Judge: Curtis A. Kin, Case: 19STCV36154, Date: 2023-04-11 Tentative Ruling



Case Number: 19STCV36154    Hearing Date: April 11, 2023    Dept: 72

MOTION TO STRIKE

  

Date:                  4/11/23 (8:30 AM)                 

Case:                 Uriel Hernandez Jr. v. Kia Motors America, Inc. (19STCV36154)

  

TENTATIVE RULING:

 

Defendant Kia America, Inc.’s Motion to Strike Portions of Third Amended Complaint is GRANTED.

 

Defendant Kia America, Inc. seeks to strike allegations referencing the Song-Beverly Consumer Warranty Act (“Song-Beverly”) or its remedies of replacement or restitution. To the extent that plaintiff Uriel Hernandez Jr.’s sole cause of action for Violation of the Magnuson-Moss Warranty Act (“Magnuson-Moss”) references or relies on Song-Beverly, such reference or reliance is improper.
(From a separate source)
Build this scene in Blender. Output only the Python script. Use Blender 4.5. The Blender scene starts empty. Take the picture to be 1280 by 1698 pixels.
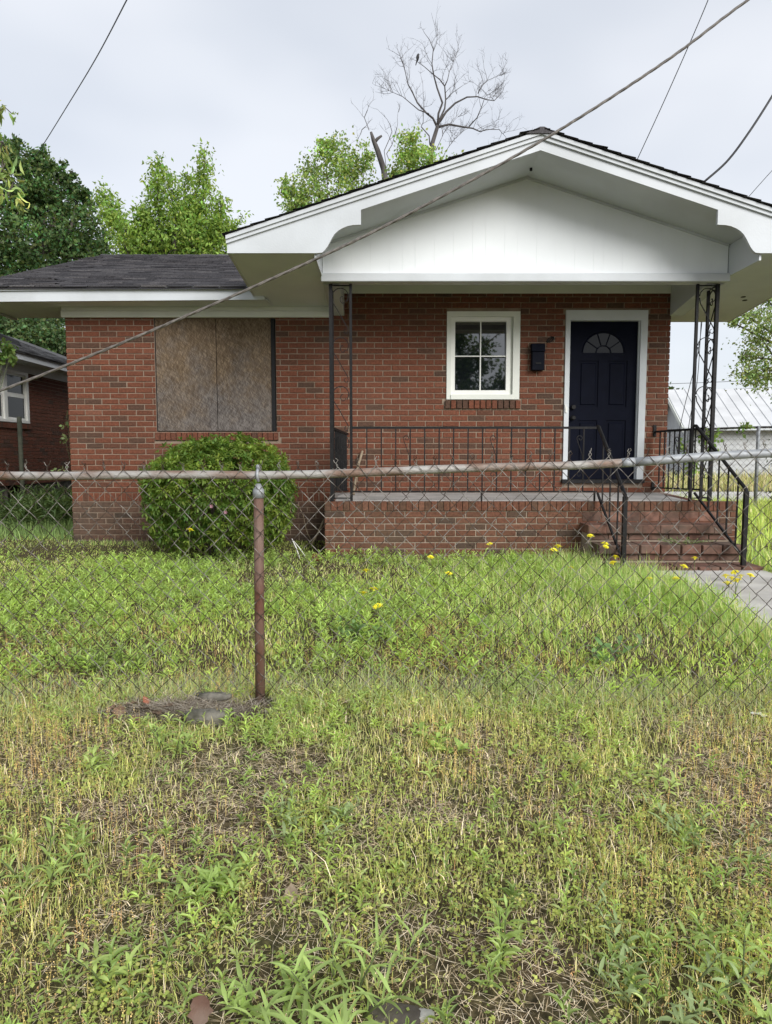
import bpy, math, random
import numpy as np
from mathutils import Vector, Matrix
random.seed(7)
rng = np.random.default_rng(7)
C = bpy.context.scene.collection
S = bpy.context.scene
R = math.radians

# ------------------------------------------------------------------ camera, sky, sun, exposure
cam_d = bpy.data.cameras.new('camera')
cam = bpy.data.objects.new('camera', cam_d)
C.objects.link(cam)
cam.location = (0, 0, 1.35)
cam.rotation_euler = (R(90 - 4.793), 0, 0)
cam_d.sensor_fit = 'VERTICAL'
cam_d.sensor_height = 24.0
cam_d.lens = 24.0 * 1133.0 / 1698.0
cam_d.clip_start = 0.05
cam_d.clip_end = 600
S.camera = cam

SUN_EL, SUN_AZ = 29, 148          # sun behind the camera, a little to its right; thin bright overcast
w = bpy.data.worlds.new('World')
S.world = w
w.use_nodes = True
nt = w.node_tree
nt.nodes.clear()
def N(tree, t, **kw):
    n = tree.nodes.new(t)
    for k, v in kw.items():
        if k.startswith('i_'):
            n.inputs[k[2:].replace('_', ' ')].default_value = v
        else:
            setattr(n, k, v)
    return n
sky = N(nt, 'ShaderNodeTexSky', sky_type='NISHITA', sun_disc=False)
sky.sun_elevation = R(SUN_EL)
sky.sun_rotation = R(SUN_AZ)
bg1 = N(nt, 'ShaderNodeBackground'); bg1.inputs['Strength'].default_value = 0.05
nt.links.new(sky.outputs[0], bg1.inputs['Color'])
tc = N(nt, 'ShaderNodeTexCoord')
mp = N(nt, 'ShaderNodeMapping'); mp.inputs['Scale'].default_value = (1.0, 1.0, 2.2)
nt.links.new(tc.outputs['Generated'], mp.inputs['Vector'])
nz = N(nt, 'ShaderNodeTexNoise'); nz.inputs['Scale'].default_value = 1.7; nz.inputs['Detail'].default_value = 3.0
nz.inputs['Roughness'].default_value = 0.5
nt.links.new(mp.outputs[0], nz.inputs['Vector'])
cr = N(nt, 'ShaderNodeValToRGB')
cr.color_ramp.elements[0].position = 0.33; cr.color_ramp.elements[0].color = (0.268, 0.287, 0.320, 1)
cr.color_ramp.elements[1].position = 0.68; cr.color_ramp.elements[1].color = (0.392, 0.400, 0.418, 1)
nt.links.new(nz.outputs[0], cr.inputs[0])
bg2 = N(nt, 'ShaderNodeBackground'); bg2.inputs['Strength'].default_value = 1.0
nt.links.new(cr.outputs[0], bg2.inputs['Color'])
add = N(nt, 'ShaderNodeMixShader'); add.inputs[0].default_value = 0.8      # four fifths cloud cover
nt.links.new(bg1.outputs[0], add.inputs[1]); nt.links.new(bg2.outputs[0], add.inputs[2])
wo = N(nt, 'ShaderNodeOutputWorld')
nt.links.new(add.outputs[0], wo.inputs['Surface'])

sd = bpy.data.lights.new('sun', 'SUN')
sd.energy = 1.5
sd.angle = R(36)
sd.color = (1.0, 0.985, 0.955)
sun = bpy.data.objects.new('sun', sd)
C.objects.link(sun)
sun.rotation_euler = (R(90 - SUN_EL), 0, R(32))
S.view_settings.view_transform = 'Standard'
S.view_settings.look = 'None'
S.view_settings.exposure = 1.4
S.view_settings.gamma = 1.0
S.view_settings.use_curve_mapping = False

# ------------------------------------------------------------------ mesh helpers
def make_obj(name, me, mat=None, parent=None):
    o = bpy.data.objects.new(name, me)
    C.objects.link(o)
    if mat is not None and len(me.materials) == 0:
        me.materials.append(mat)
    if parent is not None:
        o.parent = parent
    return o

def tag(o, label=None, cat=None, group=None, kind=None):
    if label: o['label'] = label
    if cat: o['category'] = cat
    if group: o['group'] = group
    if kind: o['kind'] = kind
    return o

def thing(name, label, cat, loc=(0, 0, 0), group=None):
    o = bpy.data.objects.new(name, None)
    C.objects.link(o)
    o.location = loc
    o.empty_display_size = 0.1
    return tag(o, label, cat, group)

class MB:
    """collects shapes into one mesh"""
    def __init__(s):
        s.v = []; s.f = []; s.t = []
    def add(s, verts, faces, tone=0.5):
        b = len(s.v)
        s.v.extend([tuple(p) for p in verts])
        s.t.extend([tone] * len(verts))
        s.f.extend([tuple(i + b for i in f) for f in faces])
        return s
    def box(s, x0, x1, y0, y1, z0, z1, tone=0.5):
        v = [(x0,y0,z0),(x1,y0,z0),(x1,y1,z0),(x0,y1,z0),(x0,y0,z1),(x1,y0,z1),(x1,y1,z1),(x0,y1,z1)]
        return s.add(v, [(0,3,2,1),(4,5,6,7),(0,1,5,4),(1,2,6,5),(2,3,7,6),(3,0,4,7)], tone)
    def bbox(s, x0, x1, y0, y1, z0, z1, c=0.004, tone=0.5):
        """box with its front (-y) edges chamfered"""
        v = [(x0+c,y0,z0+c),(x1-c,y0,z0+c),(x1-c,y0,z1-c),(x0+c,y0,z1-c),
             (x0,y0+c,z0),(x1,y0+c,z0),(x1,y0+c,z1),(x0,y0+c,z1),
             (x0,y1,z0),(x1,y1,z0),(x1,y1,z1),(x0,y1,z1)]
        f = [(0,1,2,3)]
        for a in range(4):
            b = (a+1) % 4
            f.append((4+a,4+b,b,a)); f.append((8+a,8+b,4+b,4+a))
        f.append((11,10,9,8))
        return s.add(v, f, tone)
    def prism(s, poly, y0, y1, tone=0.5):
        """polygon of (x, z) given counter-clockwise seen from -y, pushed from y0 to y1"""
        n = len(poly)
        v = [(x, y0, z) for x, z in poly] + [(x, y1, z) for x, z in poly]
        f = [tuple(range(n)), tuple(range(2*n-1, n-1, -1))]
        f += [(i, i+n, (i+1) % n + n, (i+1) % n) for i in range(n)]
        return s.add(v, f, tone)
    def hexa(s, p, tone=0.5):
        """eight corners: four bottom, four top, same order"""
        return s.add(p, [(0,3,2,1),(4,5,6,7),(0,1,5,4),(1,2,6,5),(2,3,7,6),(3,0,4,7)], tone)
    def tube(s, pts, r, n=6, cap=True, tone=0.5):
        pts = [Vector(p) for p in pts]
        m = len(pts)
        rr = r if hasattr(r, '__len__') else [r] * m
        v = []; f = []
        up = None
        for i, p in enumerate(pts):
            d = (pts[min(i+1, m-1)] - pts[max(i-1, 0)])
            d = d.normalized() if d.length > 1e-9 else Vector((0,0,1))
            if up is None:
                up = Vector((0,0,1)) if abs(d.z) < 0.9 else Vector((0,1,0))
            a = d.cross(up)
            if a.length < 1e-4: a = d.cross(Vector((1,0,0.3)))
            a.normalize(); b = a.cross(d); up = b
            for k in range(n):
                t = 2*math.pi*k/n + math.pi/n
                v.append(p + (a*math.cos(t) + b*math.sin(t)) * rr[i])
        for i in range(m-1):
            for k in range(n):
                k2 = (k+1) % n
                f.append((i*n+k, i*n+k2, (i+1)*n+k2, (i+1)*n+k))
        if cap:
            f.append(tuple(range(n-1, -1, -1))); f.append(tuple((m-1)*n+k for k in range(n)))
        return s.add(v, f, tone)
    def bar(s, a, b, w=0.016, tone=0.5):
        return s.tube([a, b], w*0.7071, 4, True, tone)
    def mesh(s, name, smooth=False):
        me = bpy.data.meshes.new(name)
        me.from_pydata(s.v, [], s.f)
        at = me.attributes.new('tone', 'FLOAT', 'POINT')
        at.data.foreach_set('value', s.t)
        if smooth:
            me.polygons.foreach_set('use_smooth', [True] * len(me.polygons))
        me.update()
        return me
    def build(s, name, mat, parent=None, smooth=False):
        return make_obj(name, s.mesh(name, smooth), mat, parent)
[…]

The Court previously found on summary judgment that, in accordance with Rodriguez v. FCA US, LLC (2022) 77 Cal.App.5th 209, plaintiff may not invoke Song-Beverly because plaintiff purchased the vehicle used. (8/9/22 Minute Order; Rodriguez, 77 Cal.App.5th at 222- 23.)

 

Plaintiff argues that consumers can recover Song-Beverly remedies through Magnuson-Moss even without viable Song-Beverly claims. However, “Magnuson-Moss¿does not substitute federal law for state law of consumer product warranties, but instead supplements state law.”¿(Orichian v. BMW of North America, LLC (2014) 226 Cal.App.4th 1322, 1330.) “Magnuson–Moss¿‘calls for the application of state written and implied warranty law, not the creation of additional federal law,’¿except in specific instances in which it expressly prescribes a regulating rule. [Citation.]” (Daugherty v. Am. Honda Motor Co.¿(2006) 144 Cal.App.4th 824, 833.)¿ The Daugherty court held that the “failure to state a warranty claim under state law necessarily constitute[s] a failure to state a claim under¿Magnuson-Moss.” (Id.)

 

Plaintiff attempts to distinguish Daugherty on the ground that the defects manifested after the express warranties had expired, whereas the defects in the instant action purportedly appeared during the express warranty period. (Daugherty, 144 Cal.App.4th at 832.) That is a distinction without a difference here. The Daugherty court asserted the generally applicable proposition that a cause of action under Magnuson-Moss rises and falls with an underlying state warranty law claim. That proposition did not depend on any analysis concerning whether an express warranty claim can be based on a latent defect discovered after the expiration of the warranty. The Court finds plaintiff’s attempt to distinguish Daugherty unavailing. Accordingly, because the Court previously found that Song-Beverly was inapplicable to plaintiff’s claims, plaintiff may not invoke Song-Beverly to support a Magnuson-Moss cause of action.

 

In opposition, plaintiff also argues that Magnuson-Moss provides for a refund as a remedy even without a Song-Beverly claim. (15 U.S.C. § 2304(a)(4); see TAC ¶ 115 [alleging that defendant failed to make restitution].) However, Magnuson-Moss only allows for a refund in the case of full warranties. (15 U.S.C. § 2303(a); MacKenzie v. Chrysler Corp. (5th Cir. 1979) 607 F.2d 1162, 1167, fn. 7.) Plaintiff’s Magnuson-Moss claim is based on a limited warranty. (TAC ¶ 10 & Ex. A at 4.) When a warrantor fails to comply under a written warranty, the consumer may sue for “damages.” (15 U.S.C. § 2310(d)(1).) But, Magnuson-Moss is “virtually silent as to the amount and type of damages which may be awarded for breach of an express limited warranty.” (MacKenzie, 607 F.2d at 1166.) In such a case, “a resort to state law is proper in determining the applicable measure of damages under” Magnuson-Moss. (Ibid.) Here, the Court previously found that Song-Beverly is inapplicable. Accordingly, the restitution referenced in paragraph 115 of the Third Amended Complaint is not adequately supported based on a Magnuson-Moss cause of action alone.

 

The motion to strike is GRANTED. The portions of the Third Amended Complaint set forth in items 1 through 8 of the notice of motion are hereby STRICKEN.

 

Ten (10) Days to Answer the Third Amended Complaint.